On 6/30/2015 8:28 PM, Frank O'Donnell wrote:
> Erik Levin muses:
>
>  > Making a spring is easy, and finding a commercially made spring to
> fit is often not a big deal.
>
> At one point I contemplated getting into spring-making, until I
> discovered this company a 15-minute drive from our home in the Los
> Angeles area:
>
> http://www.centuryspring.com/
255276 scott grandstaff <scottg@s...> 2015‑07‑01 Re: Off Topic for People Who Know Some Metallurgy
George Langford wound made some springs for eggbeater chucks
   He had always wanted to. He made a jig and wound them up.

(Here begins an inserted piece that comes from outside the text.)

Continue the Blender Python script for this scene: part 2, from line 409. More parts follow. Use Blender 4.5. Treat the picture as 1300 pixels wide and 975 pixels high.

  To make small springs you don't have to mess with the temper of the 
spring wire.
  Just get the right size wire (Mcmaster sells foot long straight sticks 
of spring wire, in tubes. Lots and lots of them in a tube! They aren't 
too expensive.)
  and make a simple jig, whatever you need.
   Wind them a lot tighter than you need (spring back).
its just a matter of experimentation.
    I have made a lot of one off springs in my life.
If I can do it..........
        yours Scott


******************************* Scott Grandstaff Box 409 Happy Camp, Ca 
96039 scottg@s... http://w
ww.snowcrest.net/kitty/sgrandstaff/
http://www.snowcrest.
net/kitty/hpages/index.html
255278 "Adam R. Maxwell" <amaxwell@m...> 2015‑07‑01 Re: Off Topic for People Who Know Some Metallurgy
> On Jun 30, 2015, at 11:32 , Kirk Eppler  wrote:
> 
> On Tue, Jun 30, 2015 at 10:38 AM, Don Schwartz  wrote:
> 
>> MAking a spring has worked satisfactorily for me. It would be helpful for
>> you to know the wire gauge and length of the spring. Perhaps someone can
>> post a photo and provide measurements for that model brace
> 
> 
> http://www.bob-
easton.com/blog/2009/963/
> 
> Bob has a thing on winding your own springs here.  Seems like George's
> Basement had something on stealing them from Ball Point pens, but I can't
> find that link anymore.

Pretty sure I got it from a post by Ed Balko in this thread:

http://swingleydev.com/archive/get.php?message_id=70703&submit_thread=1
">http://swingleydev.com/archive/get.php?message_id=70703&submit_thread=1

There's a bunch of stuff in the archives about music wire vs.
piano wire vs. arn wire that I don't pretend to understand;
my local hardware store has some stuff labeled "music wire"
that I've used for brace springs, though. Worth a check if you
don't want to do the McMaster order like Scott mentioned!

> 
> Kirk Eppler in HMB, who got another baby step done in garage cleanup last
> night.  997 more to go.

This is what I do between projects. It gives the illusion of progress
without the pressure of a deadline.

Adam
255297 "Peter Evans" <peterrevans@o...> 2015‑07‑02 Re: Off Topic for People Who Know Some Metallurgy
Spring steel should not go into acid, especially if under tension. I have
not seen the effect on spring steel because I have never used it on spring
steel including saws.

 Acid keeps on working after the rust is removed and etches steel - that is
how files are sharpened after all. Cast iron seems less affected. 

The solution is vigilance, checking items regularly and removing earlier
rather than later is the method. I removed some superficial rust from NOS
files after 15 minutes in the citric. Followed by removing ALL moisture with
a hair dryer.


Cheers
Peter

Peter Evans
Sydney, Australia

-----Original Message-----
From: OldTools [mailto:oldtools-
bounces@s...] On Behalf Of Chuck
Ramsey
Sent: Tuesday, 30 June 2015 8:12 AM
To: Adam R. Maxwell; oldtools@s...
Subject: Re: [OldTools] Off Topic for People Who Know Some Metallurgy

Yeah Adam-
Springs are one of the things I've totally ruined too.  And your comment
about revealing or adding pits is also close to my experience.  I dunno
either because there was too much rust covering the item before I put it in
the vinegar to do an inventory of the pits.